* WORK TO DO *
Select every line holding the word "part" and copy it.
- - -
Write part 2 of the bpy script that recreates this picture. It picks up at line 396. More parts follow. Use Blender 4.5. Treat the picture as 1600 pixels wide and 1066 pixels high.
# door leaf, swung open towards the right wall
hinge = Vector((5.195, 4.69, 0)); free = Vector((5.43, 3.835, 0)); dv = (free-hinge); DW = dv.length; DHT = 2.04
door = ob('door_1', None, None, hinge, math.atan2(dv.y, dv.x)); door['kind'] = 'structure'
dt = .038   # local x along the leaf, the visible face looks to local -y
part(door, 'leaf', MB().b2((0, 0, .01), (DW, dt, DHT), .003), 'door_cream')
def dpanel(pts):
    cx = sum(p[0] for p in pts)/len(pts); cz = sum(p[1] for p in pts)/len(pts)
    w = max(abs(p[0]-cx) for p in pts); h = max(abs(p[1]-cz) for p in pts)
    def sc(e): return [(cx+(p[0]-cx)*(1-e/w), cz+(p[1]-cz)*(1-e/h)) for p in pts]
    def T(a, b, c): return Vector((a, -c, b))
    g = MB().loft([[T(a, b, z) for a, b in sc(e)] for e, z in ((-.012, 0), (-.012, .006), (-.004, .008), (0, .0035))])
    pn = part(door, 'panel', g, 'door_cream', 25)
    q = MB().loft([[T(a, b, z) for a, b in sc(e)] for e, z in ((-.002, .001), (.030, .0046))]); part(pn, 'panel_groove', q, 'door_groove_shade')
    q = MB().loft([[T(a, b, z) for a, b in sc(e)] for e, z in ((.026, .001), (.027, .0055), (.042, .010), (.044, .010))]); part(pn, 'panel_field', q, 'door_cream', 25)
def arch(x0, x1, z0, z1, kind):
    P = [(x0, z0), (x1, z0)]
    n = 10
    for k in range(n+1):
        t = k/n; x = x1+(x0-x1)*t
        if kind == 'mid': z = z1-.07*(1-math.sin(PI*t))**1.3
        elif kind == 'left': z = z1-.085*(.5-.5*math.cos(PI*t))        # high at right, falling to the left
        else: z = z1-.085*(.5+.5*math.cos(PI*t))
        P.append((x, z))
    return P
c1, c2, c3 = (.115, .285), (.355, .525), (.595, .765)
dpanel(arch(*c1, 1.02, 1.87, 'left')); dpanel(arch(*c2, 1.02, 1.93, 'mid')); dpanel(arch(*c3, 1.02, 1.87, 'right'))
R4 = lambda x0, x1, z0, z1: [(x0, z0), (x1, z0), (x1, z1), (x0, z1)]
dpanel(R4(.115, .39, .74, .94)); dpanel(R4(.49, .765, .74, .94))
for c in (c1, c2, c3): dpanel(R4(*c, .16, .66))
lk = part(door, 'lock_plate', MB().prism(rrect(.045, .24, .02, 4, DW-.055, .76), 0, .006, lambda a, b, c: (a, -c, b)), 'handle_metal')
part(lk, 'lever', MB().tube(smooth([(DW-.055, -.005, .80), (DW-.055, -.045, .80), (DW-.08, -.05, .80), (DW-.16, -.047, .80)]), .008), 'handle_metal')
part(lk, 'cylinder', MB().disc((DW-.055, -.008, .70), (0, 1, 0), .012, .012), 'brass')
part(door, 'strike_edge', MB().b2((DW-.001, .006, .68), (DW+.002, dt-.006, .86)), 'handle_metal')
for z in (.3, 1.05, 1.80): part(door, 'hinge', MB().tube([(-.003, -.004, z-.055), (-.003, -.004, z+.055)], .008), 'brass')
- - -
* EXPECTED ANSWER *
Write part 2 of the bpy script that recreates this picture. It picks up at line 396. More parts follow. Use Blender 4.5. Treat the picture as 1600 pixels wide and 1066 pixels high.
part(door, 'leaf', MB().b2((0, 0, .01), (DW, dt, DHT), .003), 'door_cream')
    pn = part(door, 'panel', g, 'door_cream', 25)
    q = MB().loft([[T(a, b, z) for a, b in sc(e)] for e, z in ((-.002, .001), (.030, .0046))]); part(pn, 'panel_groove', q, 'door_groove_shade')
    q = MB().loft([[T(a, b, z) for a, b in sc(e)] for e, z in ((.026, .001), (.027, .0055), (.042, .010), (.044, .010))]); part(pn, 'panel_field', q, 'door_cream', 25)
lk = part(door, 'lock_plate', MB().prism(rrect(.045, .24, .02, 4, DW-.055, .76), 0, .006, lambda a, b, c: (a, -c, b)), 'handle_metal')
part(lk, 'lever', MB().tube(smooth([(DW-.055, -.005, .80), (DW-.055, -.045, .80), (DW-.08, -.05, .80), (DW-.16, -.047, .80)]), .008), 'handle_metal')
part(lk, 'cylinder', MB().disc((DW-.055, -.008, .70), (0, 1, 0), .012, .012), 'brass')
part(door, 'strike_edge', MB().b2((DW-.001, .006, .68), (DW+.002, dt-.006, .86)), 'handle_metal')
for z in (.3, 1.05, 1.80): part(door, 'hinge', MB().tube([(-.003, -.004, z-.055), (-.003, -.004, z+.055)], .008), 'brass')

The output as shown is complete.